Guinée: ces cordonniers du Fouta Djallon qui veulent sauver une tradition vieille de plusieurs siècles

Daouda Sylla, cordonnier guinéen.

Le 13/05/2025 à 15h30

VidéoDans les montagnes verdoyantes du Fouta Djallon, au cœur de la Guinée, résonne encore l’écho d’un artisanat ancestral. Trois symboles majeurs incarnent la richesse culturelle vestimentaire de cette région: le chapeau traditionnel appelé Pouto, les célèbres pagnes Leppi et les chaussures en cuir finement décorées. Mais aujourd’hui, cette dernière pièce du patrimoine vestimentaire foutanien est menacée de disparition.

Dans les ruelles animées de Labé, Pita ou Dalaba, rares sont ceux qui maîtrisent encore les secrets de fabrication des chaussures traditionnelles aux motifs uniques. Daouda Sylla, un artisan d’une quarantaine d’années, fait partie des derniers détenteurs de ce savoir-faire.

Descendant d’une longue lignée de cordonniers, il est déterminé à perpétuer cet héritage. «C’est de la peau de vache séchée et nettoyée qui a servi à fabriquer ce talon. Et la corde en haut, c’est de la peau de chèvre. Mon grand-père chaussait les chefs de canton. Mon père a vu ses modèles voyager à travers la région. Aujourd’hui, je me bats pour que cette tradition ne disparaisse pas», confie-t-il.

Conscient de l’ampleur du défi, il ambitionne relancer la production dans les villes autrefois reconnues pour leur savoir-faire «c’est dans la ville de de Mali que ces chaussures étaient fabriquées. De Popodara jusqu’à Hindeya, ces zones étaient de hauts lieux de production. Malheureusement, beaucoup de nos aînés qui les fabriquaient sont aujourd’hui décédés. Nous essayons de reprendre le flambeau, car la demande existe encore».

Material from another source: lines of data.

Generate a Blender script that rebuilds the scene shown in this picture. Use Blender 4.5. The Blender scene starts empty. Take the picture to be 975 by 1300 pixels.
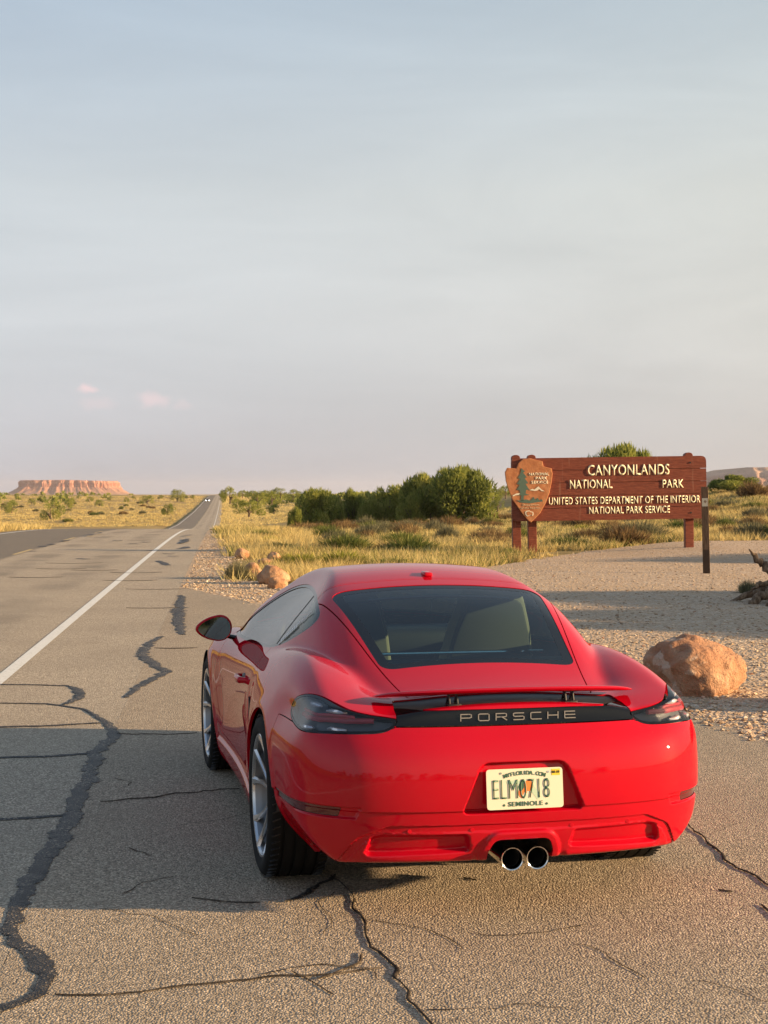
import bpy, bmesh, math, random
import numpy as np
from mathutils import Vector, Matrix, noise as mnoise
rng = np.random.default_rng(7); random.seed(7)
R = math.radians
sc = bpy.context.scene
COL = sc.collection
# ------------------------------------------------------------------ camera
FPX, CAM_H, PITCH, ROLL = 1853.17, 1.65575, .01297, .0022      # focal length in px of a 975 x 1300 frame
cd = bpy.data.cameras.new('camera'); cam = bpy.data.objects.new('camera', cd); COL.objects.link(cam)
cd.sensor_fit = 'VERTICAL'; cd.sensor_height = 36.0; cd.lens = FPX / 1300 * 36.0
cd.clip_start = .1; cd.clip_end = 40000
cam.matrix_world = Matrix.Translation((0, 0, CAM_H)) @ Matrix.Rotation(R(90) - PITCH, 4, 'X') @ Matrix.Rotation(ROLL, 4, 'Z')
sc.camera = cam
# ------------------------------------------------------------------ sky, sun, exposure
SUN_EL = 11.5; SUN_BACK = 9.0                       # elevation; degrees behind the camera's right hand
az = R(SUN_BACK); el = R(SUN_EL)
to_sun = Vector((math.cos(az) * math.cos(el), -math.sin(az) * math.cos(el), math.sin(el)))
world = bpy.data.worlds.new('World'); sc.world = world; world.use_nodes = True
wn = world.node_tree; wn.nodes.clear(); WL = wn.links.new
def wnode(t, **k):
    n = wn.nodes.new(t)
    for a, b in k.items(): setattr(n, a, b)
    return n
sky = wnode('ShaderNodeTexSky', sky_type='NISHITA', sun_disc=False)
sky.sun_elevation = el; sky.sun_rotation = math.atan2(to_sun.x, to_sun.y); sky.altitude = 1500
sky.air_density = 1.0; sky.dust_density = 5.0; sky.ozone_density = 1.2
bg = wnode('ShaderNodeBackground'); bg.inputs['Strength'].default_value = .060
wo = wnode('ShaderNodeOutputWorld')
tc = wnode('ShaderNodeTexCoord'); sep = wnode('ShaderNodeSeparateXYZ'); WL(tc.outputs['Generated'], sep.inputs[0])
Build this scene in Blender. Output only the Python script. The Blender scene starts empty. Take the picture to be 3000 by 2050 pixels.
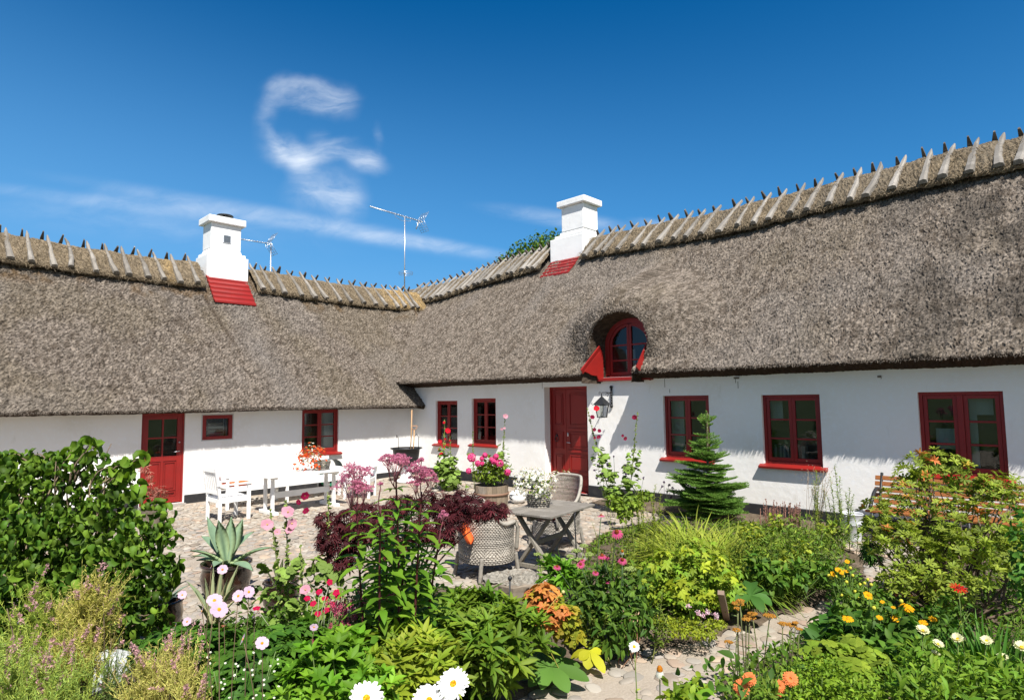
import bpy, math, random
import numpy as np
from mathutils import Vector, Matrix

# ------------------------------------------------------------------ camera, sky, sun, exposure
S = bpy.context.scene
H = 2.0
F = 1792.56            # focal length in pixels of the 3000 px wide photograph
CR = np.array([[0.69731189, -0.04906714, -0.71508639],
               [-0.71666419, -0.06469347, -0.6944114],
               [-0.01218864, 0.99669813, -0.08027619]])   # columns: camera right, up, back
cam_data = bpy.data.cameras.new('camera')
cam = bpy.data.objects.new('camera', cam_data)
S.collection.objects.link(cam)
S.camera = cam
m4 = Matrix.Identity(4)
for i in range(3):
    for j in range(3):
        m4[i][j] = float(CR[i][j])
m4.translation = (0, 0, H)
cam.matrix_world = m4
cam_data.sensor_width = 36.0
cam_data.sensor_fit = 'HORIZONTAL'
cam_data.lens = 36.0 * F / 3000.0
cam_data.clip_start = 0.05
cam_data.clip_end = 5000

SUNV = np.array([-1.0, -1.73, 2.76]); SUNV /= np.linalg.norm(SUNV)
SUN_EL = math.asin(SUNV[2]); SUN_ROT = math.atan2(SUNV[0], SUNV[1]) % (2*math.pi)
sd = bpy.data.lights.new('sun', 'SUN')
sd.energy = 5.0
sd.angle = math.radians(0.5)
sd.color = (1.0, 0.96, 0.90)
so = bpy.data.objects.new('sun', sd)
S.collection.objects.link(so)
so.rotation_euler = Vector(SUNV).to_track_quat('Z', 'Y').to_euler()

world = bpy.data.worlds.new("World")
S.world = world
world.use_nodes = True
NT = world.node_tree
NT.nodes.clear()
def wn(t, **k):
    n = NT.nodes.new(t)
    for a, b in k.items():
        setattr(n, a, b)
    return n
def wl(a, b): NT.links.new(a, b)
def wmath(op, a, b=None, clamp=False):
    n = wn('ShaderNodeMath', operation=op, use_clamp=clamp)
    for i, v in enumerate((a, b)):
        if v is None: continue
        if isinstance(v, (int, float)): n.inputs[i].default_value = v
        else: wl(v, n.inputs[i])
    return n.outputs[0]
wout = wn('ShaderNodeOutputWorld'); wbg = wn('ShaderNodeBackground')
wbg.inputs['Strength'].default_value = 0.071
wl(wbg.outputs[0], wout.inputs[0])
sky = wn('ShaderNodeTexSky', sky_type='NISHITA', sun_disc=False)
sky.sun_elevation = SUN_EL; sky.sun_rotation = SUN_ROT
sky.altitude = 300; sky.air_density = 1.0; sky.dust_density = 0.5; sky.ozone_density = 2.6
hsv = wn('ShaderNodeHueSaturation'); hsv.inputs['Saturation'].default_value = 1.62
hsv.inputs['Value'].default_value = 1.0; hsv.inputs['Hue'].default_value = 0.502
wl(sky.outputs[0], hsv.inputs['Color'])
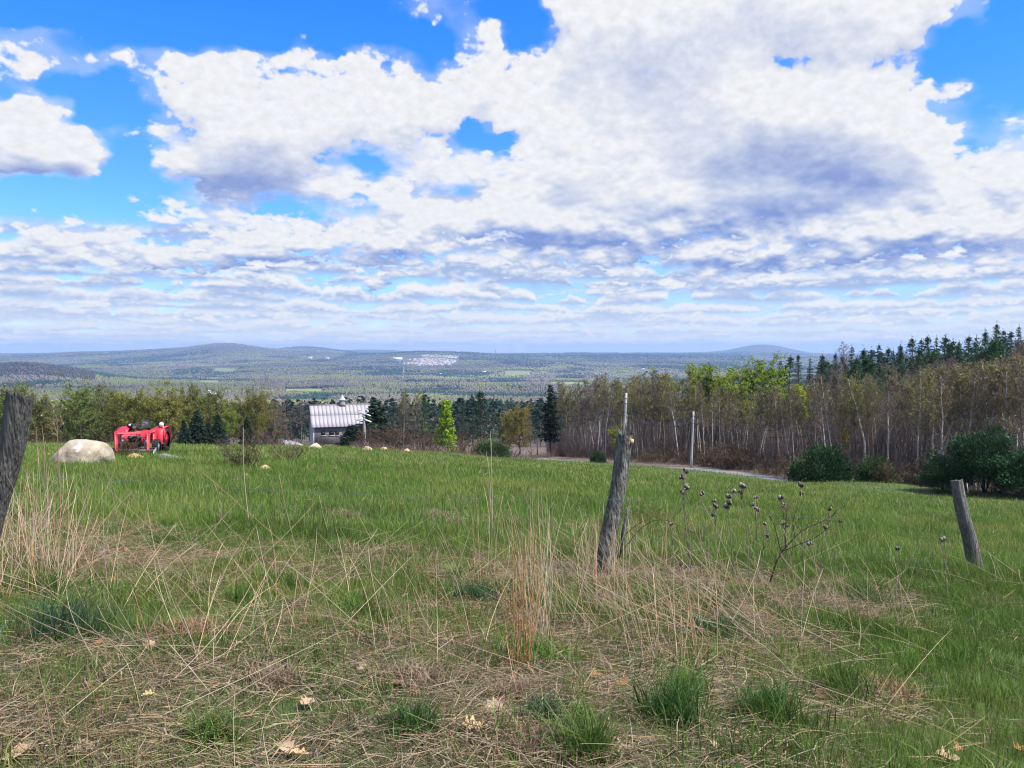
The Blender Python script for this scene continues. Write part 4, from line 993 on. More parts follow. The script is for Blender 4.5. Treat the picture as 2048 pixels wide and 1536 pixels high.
cable('lower overhead line strung between the roadside poles', [t0-np.array([0, .3, 2.0]), ppx(1248, 830, 105.7), ppx(1385.5, 846, 100.7), ppx(1640, 868, 95), ppx(2150, 930, 88)], 1.0)

# ------------------------------------------------------------------ stones
def stone(px, py, w, h, col, lab, name='boulder', seed=0, flat=0, dep=.7, prof=None, group=None, streak=False, Y=None, rz=0.):
    """a stone whose visible base is at the photograph pixel, w and h in photograph pixels"""
    rng = np.random.default_rng(900+seed); p = gpx(px, py, 3) if Y is None else at(px, Y)
    W = w/FPX*p[1]; H = h/FPX*p[1]; v, f = ico()
    for _ in range(4): v, f = subdiv(v, f)
    d = v.copy(); pl = rng.normal(size=(16, 3)); pl /= np.linalg.norm(pl, axis=1)[:, None]; lim = rng.uniform(.66, .95, 16)
    rad = np.ones(len(v))
    for q, l in zip(pl, lim): c = d@q; rad = np.minimum(rad, np.where(c > .05, l/np.maximum(c, .05), 9))
    rad *= 1+.05*vnoise(d[:, 0]*2+seed, d[:, 1]*2+d[:, 2]*1.7, 400+seed)+.03*vnoise(d[:, 0]*6+seed, d[:, 1]*5+d[:, 2]*6, 420+seed)
    V = d*rad[:, None]
    V[:, 2] = np.where(V[:, 2] < 0, V[:, 2]*.12, V[:, 2]); lo, hi = V.min(0), V.max(0); V = (V-lo)/(hi-lo)
    X = (V[:, 0]-.5)*W; Yy = (V[:, 1]-.5)*W*dep; Z = V[:, 2]
    if prof: 
        top = np.interp(V[:, 0], np.linspace(0, 1, len(prof)), prof); Z = Z*(.12+.88*top)
    Z = (Z*1.25-.25)*H
    c = jitcol(rng, col, 1, 0)[0]*np.clip(1+.55*vnoise(X/W*5+seed, Z/max(H, .01)*4+Yy, 430+seed)[:, None], .5, 1.5)*np.ones((1, 3))
    if streak: c = np.where(((vnoise(X/W*9, Z/H*1.2, 77) > .28) & (Z > H*.35))[:, None], np.array([.50, .49, .47]), c)
    o = mesh(name, np.stack([X, Yy, Z], 1), f, M['rock'], None, np.clip(c, .02, .85), True, (p[0]+p[0]/p[1]*W*dep*.45, p[1]+W*dep*.45, float(zt(p[0]+p[0]/p[1]*W*dep*.45, p[1]+W*dep*.45)))); o.rotation_euler = (0, 0, rz); tag(o, lab, 'boulder' if name == 'boulder' else name.replace('_', ' '), group); return o
TAN, GRY = (.36, .285, .17), (.19, .19, .195)
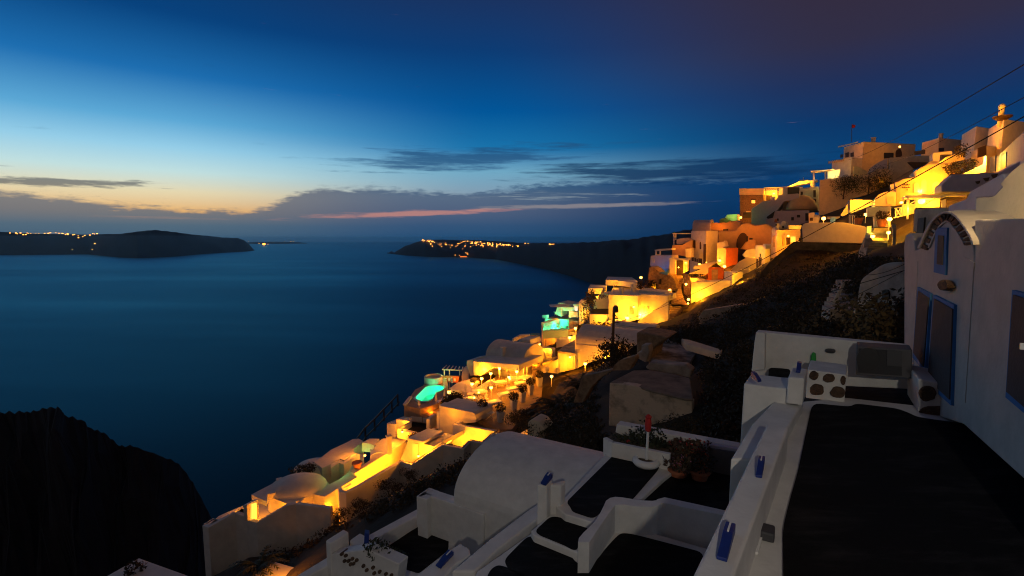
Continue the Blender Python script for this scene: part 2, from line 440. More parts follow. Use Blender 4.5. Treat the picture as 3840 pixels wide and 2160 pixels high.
def cape():
    prof = Q(-700,1080,-400,1066,-120,1050,-60,1040,0,1038,60,1036,100,1030,130,1024,155,1028,162,1044,215,1060,222,1076,262,1090,300,1120,335,1123,400,1145,450,1166,476,1200,500,1240,530,1300,548,1400,580,1500)
    m = M(); rnd = random.Random(3); rows = []
    P = []
    for a, b in zip(prof[:-1], prof[1:]):
        for i in range(5): P.append((a[0]+(b[0]-a[0])*i/5, a[1]+(b[1]-a[1])*i/5))
    P.append(prof[-1])
    for (x, y) in P:
        rd = atY((x, y), 300+3*math.sin(x*.02)); rd.z += .8*math.sin(x*.21)+.5*math.sin(x*.53+1)
        row = [rd*1.25+Vector((0,0,-90))]
        row.append(rd)
        for k in range(1, 14):
            w_ = 3*math.sin(x*.045+k*1.3)+2*math.sin(x*.013+k*2.1); p = Vector((rd.x*(1-.045*k), rd.y-13*k+w_, rd.z-(9*k+.7*k*k)-w_*.6+1.2*math.sin(x*.13+k*2.7)))
            row.append(p)
        rows.append(row)
    n = len(rows[0])
    m.add([p for r in rows for p in r], [(i*n+k, i*n+k+1, (i+1)*n+k+1, (i+1)*n+k) for i in range(len(rows)-1) for k in range(n-1)])
    struct('hill_cape', m, ROCK)
cape()
# lights of the far towns
def town(name, spots, size, es, kind='stuff', colr=(1,.36,.05)):
    m = M()
    for p in spots:
        s_ = size*random.uniform(.6, 1.5); m.box(p, s_, s_, s_*.8)
    o = struct(name, m, mat('far_lamp_'+name, (1,.7,.4), .5, emit=colr, es=es), kind=kind)
    return o
rnd = random.Random(11)
sp = []
for _ in range(210):
    t = rnd.random(); zx = 800+t*980
    base = 530+18*math.sin(t*9)*.3+t*45+(t > .75)*2
    zy = base+abs(rnd.gauss(0, 1))*(26 if t < .8 else 12)*(1 if .1 < t else .5)
    if 1540 < zx < 1560 or rnd.random() < .1: continue
    sp.append(pen(Z2(zx, zy)[0]))
town('town_lights', sp, 3.8, 7)
sp = []
for x, y in [(75,752),(120,752),(130,758),(155,752),(175,765),(195,764),(205,752),(215,757),(232,755),(268,754),(293,755),(337,755),(365,755),(380,750),(420,750),(445,754),(470,755),(478,757),(495,764),(510,757),(512,764),(550,766),(562,763),(590,772),(592,788),(625,780),(640,770),(678,768),(700,757),(713,760),(733,757),(715,832),(695,877),(545,875)]:
    p = Z1(x, y)[0]; sp.append(atY((p[0], p[1]), 7150))
town('island_lights', sp, 4.0, 6)
m = M().lathe(atY(Z1(1992,836)[0], 14500), [(0,-30),(33,-22),(44,0),(33,22),(0,30)], 8)
one('harbour_lamp', 'bright orange light on the thin dark headland beyond the left island', 'lamp', m, mat('harbour_glow', (1,.5,.2), .5, emit=(1,.24,.02), es=10))
sp = [atY(Z1(*c)[0], 16000) for c in ((1875,816),(1955,830),(2022,836),(2148,816),(2195,817),(2215,816))]
town('headland_lights', sp, 6, 4)
m = M()
t = T('boat', 'small boat with orange lights moored below the lit cliff town', 'boat')
b0 = atZ(Z2(1230,716)[0], SEA)
t.part('hull', M().prism([b0+Vector(v) for v in ((-45,0,0),(-38,-9,0),(38,-9,0),(52,0,0),(38,9,0),(-38,9,0))], (0,0,9)), WPAINT)
m = M()
for i in range(6): m.box(b0+Vector((-34+i*13, -3, 14+4*(i % 2))), 3.5, 3.5, 3.5)
t.part('deck_light', m, mat('deck_glow', (1,.4,.1), .5, emit=(1,.2,.02), es=5)); t.done()
sp = [pen(Z2(*c)[0]) for c in ((1145,688),(1187,690),(1252,662),(1268,665),(1258,675),(1272,678),(1152,600),(1220,625),(1850,570),(1880,572),(2095,578),(2108,580),(2125,579),(2138,578))]
town('shore_lights', sp, 3.6, 4)
# ------------------------------------------------------------------ terrain of the near hillside
CTRL = [((770,2100),44),((950,2060),44),((1160,2000),43),((1350,1950),42),((1600,1810),45),((1880,1650),50),((1800,1560),55),((2000,1460),60),((1780,1400),64),((2090,1410),66),((2270,1350),64),
 ((2050,1300),84),((2080,1240),86),((2300,1205),82),((2450,1215),78),((2350,1255),74),((2560,1175),80),((2640,1115),82),((2540,1040),92),((2480,1095),88),((2620,1005),98),((2740,1045),90),((2700,1015),94),((2900,965),95),
 ((2770,835),120),((2900,825),112),((3000,805),108),((3080,840),95),((3300,885),60),((3100,905),80),((3160,690),110),((3450,700),84),((3700,740),56),((3300,740),78),((3230,940),66),((3150,930),71),((3060,920),75),((3560,720),68),((2990,912),76),((2700,1105),70),((2500,1275),60),((3150,965),62),((2900,1150),40),((3000,1240),26),((3280,1110),24),((3200,955),55),
 ((2290,1595),28),((2350,1330),46),((1900,1690),27),((1400,1900),31),((1150,2050),33),((2100,1640),24),((2600,1650),18),((2480,1660),23),((800,2160),36),((1000,1720),52),((2450,1500),30),((2700,1300),36)]
CP3 = [atY(p, Y) for p, Y in CTRL]+[Vector((6,6,-7.5)),Vector((0,10,-11)),Vector((12,8,-5)),Vector((-6,14,-14.5)),Vector((-14,20,-21)),Vector((20,10,-3)),Vector((90,150,8)),Vector((110,100,9)),Vector((60,40,3)),Vector((70,125,9)),Vector((45,130,-4))]
U33, V33 = dirs(33)
def terrain_z(x, y):
    p = Vector((x, y, 0)); sw = 0; sz = 0
    u, v = p.dot(U33), p.dot(V33)
    base = .6*min(v, 12)+.10*max(0, v-12)+.19*u-8
    for c in CP3:
        d2 = (c.x-x)**2+(c.y-y)**2+4
        cu, cv = c.x*U33.x+c.y*U33.y, c.x*V33.x+c.y*V33.y
        w = 1/(d2*d2); sw += w; sz += w*(c.z-(.6*min(cv, 12)+.10*max(0, cv-12)+.19*cu-8))
    z = base+sz/sw
    return z
CARVE = []
def carve(px, z, dz=.4): CARVE.append(([atZ(p, z) for p in px], z-dz))
def inside(poly, x, y):
    c = False; j = len(poly)-1
    for i in range(len(poly)):
        a, b = poly[i], poly[j]
        if (a.y > y) != (b.y > y) and x < (b.x-a.x)*(y-a.y)/(b.y-a.y)+a.x: c = not c
        j = i
    return c
carve(Y1(860,1060,1060,860,1390,620,1720,470,2080,500,2320,760,2400,1000,2260,1230,1850,1500,1500,1560,1060,1340), atY(Y1(1500,1000)[0], 56).z, .5)
def edge_v(u):
    # where the slope breaks into the cliff
    pts = [(-20,-36),(15,-42),(25,-43),(34,-41),(46,-45),(60,-50),(88,-53),(110,-46),(125,-38),(150,-20),(200,5)]
    for a, b in zip(pts[:-1], pts[1:]):
        if u <= b[0]: return a[1]+(b[1]-a[1])*max(0, (u-a[0]))/(b[0]-a[0])
    return pts[-1][1]
def hillside():
    m = M(); st = 1.5; nx, ny = 120, 112; x0, y0 = -62, 3
    rnd = random.Random(5); vs = []
    for j in range(ny):
        for i in range(nx):
            x = x0+i*st; y = y0+j*st
            z = terrain_z(x, y)-.35
            u, v = x*U33.x+y*U33.y, x*V33.x+y*V33.y
            e = edge_v(u)
            if v < e: z = min(z, z-1.9*(e-v))
            if u > 118: z -= (u-118)*.6
            z += rnd.uniform(-.22, .22)
            for pl, zm in CARVE:
                if z > zm and inside(pl, x, y): z = zm
            vs.append(Vector((x, y, max(z, SEA-5))))
    m.add(vs, [(j*nx+i, j*nx+i+1, (j+1)*nx+i+1, (j+1)*nx+i) for j in range(ny-1) for i in range(nx-1)])
    return struct('hillside', m, mat('scrubby_soil', (.045,.032,.022), 1, .0, .35, 1.0, 3, (.016,.012,.008)), True)
hillside()

# evening air over the caldera
def haze():
    m = M().box(Vector((0, 15500, -113)), 33500, 17600, 138.5)
    o = build('haze', m, bpy.data.materials.new('evening_air')); o['kind'] = 'stuff'
    mt = o.data.materials[0]; mt.use_nodes = True; nt = mt.node_tree; nt.nodes.remove(nt.nodes['Principled BSDF'])
    v = nt.nodes.new('ShaderNodeVolumePrincipled'); v.inputs['Color'].default_value = (.55,.82,1,1); v.inputs['Density'].default_value = 2.2e-5; v.inputs['Anisotropy'].default_value = .65
    nt.links.new(v.outputs[0], nt.nodes['Material Output'].inputs['Volume'])
haze()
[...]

Dans son petit atelier, niché entre deux étals de tissus, règne un calme studieux. Pas de vacarme de machines, seulement le frottement du cuir et le cliquetis des outils artisanaux. Chaque paire, authentique, demande plusieurs heures de travail minutieux.

Les prix varient entre 35.000 et 100.000 francs guinéens. Un coût jugé élevé par une clientèle locale aux revenus modestes, comme l’explique Boubacar Tounkara, également cordonnier «ce n’est pas que les gens ne veulent pas acheter, c’est qu’ils n’en ont p les moyens. C’est ce qui freine la production. Et puis, les matières premières sont devenues très chères. Cette simple feuille de plastique coûte 200.000 francs l’unité. Mais chaque paire raconte une histoire, une identité» .

Face aux nombreuses difficultés, les artisans du Fouta Djallon lancent un cri du cœur. Pour eux, la survie de cet art passe par la modernisation des outils de travail, L’accès à des machines performantes et la mise en place de formations professionnelles pour transmettre ce savoir aux jeunes générations.